Le contrôle en révision en vigueur dans certains pays d'Europe de l'Est comme la Fédération de Russie, la Moldova ou l'Ukraine a soulevé un certain nombre de questions en vertu de l'article 6 de la Convention européenne des droits de l'homme et du principe de la sécurité juridique. La Cour européenne des droits de l'homme estime généralement que lorsqu'une décision finale est cassée dans ces systèmes, les principes de la force de la chose jugée et de la certitude juridique et, par voie de conséquence, l'article 6 de la Convention européenne des droits de l'homme, se trouvent violés. Cependant, ces violations découlent des décisions judiciaires qui cassent les décisions finales et non du rôle particulier du Procureur général dans ces procédures.

Il convient de noter que, compte tenu des arrêts de la Cour de Strasbourg, la Douma d'Etat russe a adopté récemment plusieurs modifications importantes de la législation concernant le contrôle en révision améliorant ainsi le respect de la Convention européenne des droits de l'homme par le système judiciaire russe.

Enfin, je dois remercier nos collègues russes d'avoir accueilli cette importante conférence sur un thème aussi essentiel.
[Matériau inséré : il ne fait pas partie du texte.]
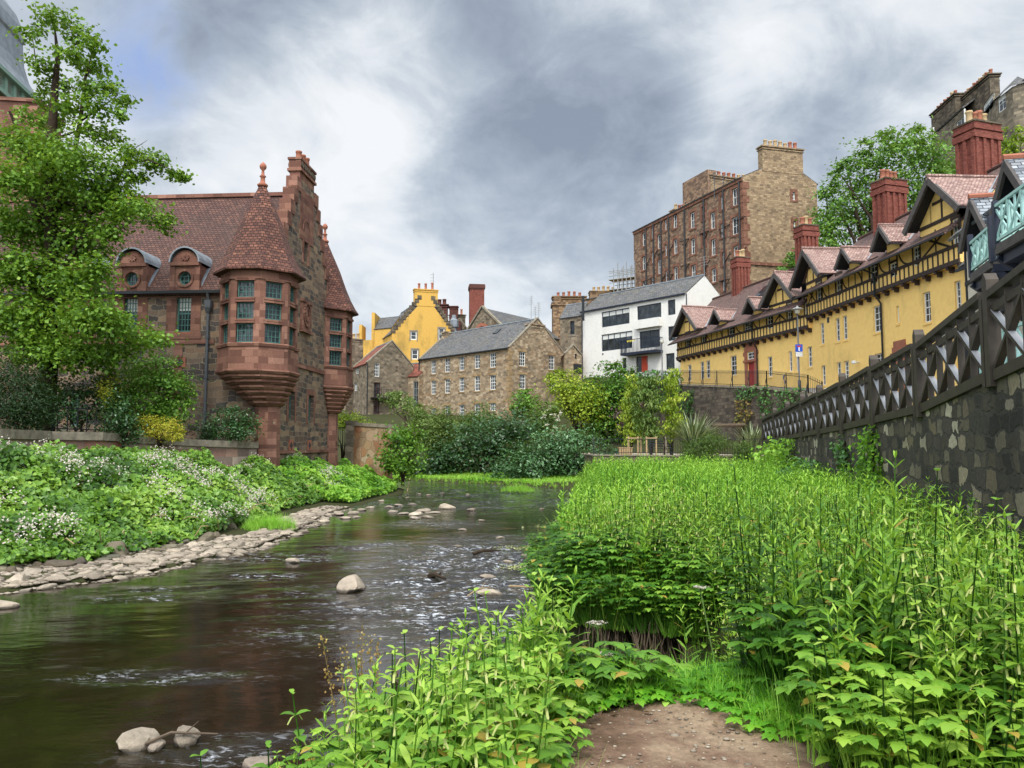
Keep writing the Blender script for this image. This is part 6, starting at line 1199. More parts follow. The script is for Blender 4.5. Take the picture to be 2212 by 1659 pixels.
# ---------------------------------------------------------------- people on the lane
def person(x, y, z, h, face, label, top, legs, hair, skin=srgb('b98a70'), group=None, stride=.06, headcol=None):
    b = empty('person', (x, y, z), label, 'person', group); k = h / 1.75; e = Vector((math.cos(face), math.sin(face), 0)); f = Vector((math.sin(face), -math.cos(face), 0)); o = Vector((x, y, z))
    J = {'pel': (0, 0, .95), 'che': (0, .02, 1.25), 'neck': (0, 0, 1.47), 'hd': (0, -.02, 1.56), 'top': (0, -.0, 1.70), 'shl': (-.19, 0, 1.40), 'shr': (.19, 0, 1.40), 'ell': (-.25, .03, 1.13), 'elr': (.25, .03, 1.13), 'wrl': (-.23, -.08, .90), 'wrr': (.23, -.08, .90), 'hal': (-.22, -.11, .80), 'har': (.22, -.11, .80),
         'hil': (-.10, 0, .90), 'hir': (.10, 0, .90), 'knl': (-.11, -stride, .50), 'knr': (.11, stride * .6, .50), 'anl': (-.11, -stride, .08), 'anr': (.11, stride * 1.6, .08), 'tol': (-.13, -.16 - stride, .04), 'tor': (.13, -.14 + stride * 1.6, .04)}
    r_ = {'pel': .15, 'che': .165, 'neck': .055, 'hd': .085, 'top': .075, 'shl': .085, 'shr': .085, 'ell': .055, 'elr': .055, 'wrl': .038, 'wrr': .038, 'hal': .035, 'har': .035, 'hil': .105, 'hir': .105, 'knl': .07, 'knr': .07, 'anl': .05, 'anr': .05, 'tol': .045, 'tor': .045}
    E = [('pel', 'che'), ('che', 'neck'), ('neck', 'hd'), ('hd', 'top'), ('che', 'shl'), ('che', 'shr'), ('shl', 'ell'), ('shr', 'elr'), ('ell', 'wrl'), ('elr', 'wrr'), ('wrl', 'hal'), ('wrr', 'har'), ('pel', 'hil'), ('pel', 'hir'), ('hil', 'knl'), ('hir', 'knr'), ('knl', 'anl'), ('knr', 'anr'), ('anl', 'tol'), ('anr', 'tor')]
    nm = list(J); me = bpy.data.meshes.new('body'); me.from_pydata([o + (e * J[n][0] - f * -J[n][1] * -1 + Z * J[n][2]) * k for n in nm], [(nm.index(a), nm.index(c)) for a, c in E], []); t_ = bpy.data.objects.new('body', me); COL.objects.link(t_)
    t_.modifiers.new('skin', 'SKIN'); s_ = t_.modifiers.new('smooth', 'SUBSURF'); s_.levels = 1; s_.render_levels = 1
    for n, sv in zip(nm, me.skin_vertices[0].data): sv.radius = (r_[n] * k, r_[n] * k * (.8 if n in ('pel', 'che') else 1)); sv.use_root = n == 'pel'
    dg = bpy.context.evaluated_depsgraph_get(); m2 = bpy.data.meshes.new_from_object(t_.evaluated_get(dg)); bpy.data.objects.remove(t_)
    for mm in (top, legs, plain('skin', skin, .6), M['dark_iron']): m2.materials.append(mm)
    for p in m2.polygons:
        zz = (p.center.z - z) / k; side_ = abs((p.center - o).dot(e)) / k; p.material_index = 2 if zz > 1.46 or (zz < .88 and side_ > .185) else (0 if zz > .9 else (3 if zz < .1 else 1)); p.use_smooth = True
    bo = link('body', m2, b)
    if hair:
        mb = MB(); c_ = o + (f * .01 * -1 + Z * 1.60) * k
        pr = [(0.02, .135), (.06, .125), (.095, .07), (.103, .0), (.098, -.06), (.08, -.1)]; mb.lathe(c_ - f * .02 * k, [(a * k, zz * k) for a, zz in pr[::-1]], 12); mb.build('hair', hair, bo, True)
    return b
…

Cette conférence a confirmé que certaines traditions juridiques qui se sont développées dans la Fédération de Russie et certains des pays voisins – et là je pense tout spécialement au rôle du ministère public en dehors des affaires pénales – valent la peine d'être examinées et peut‑être même reprises ailleurs. D'une manière plus générale, cela remet en question l'idée selon laquelle en matière de démocratie, de droits de l'homme et d'Etat de droit, l'Europe est divisée entre ceux qui ont tous les problèmes et ceux qui connaissent toutes les solutions.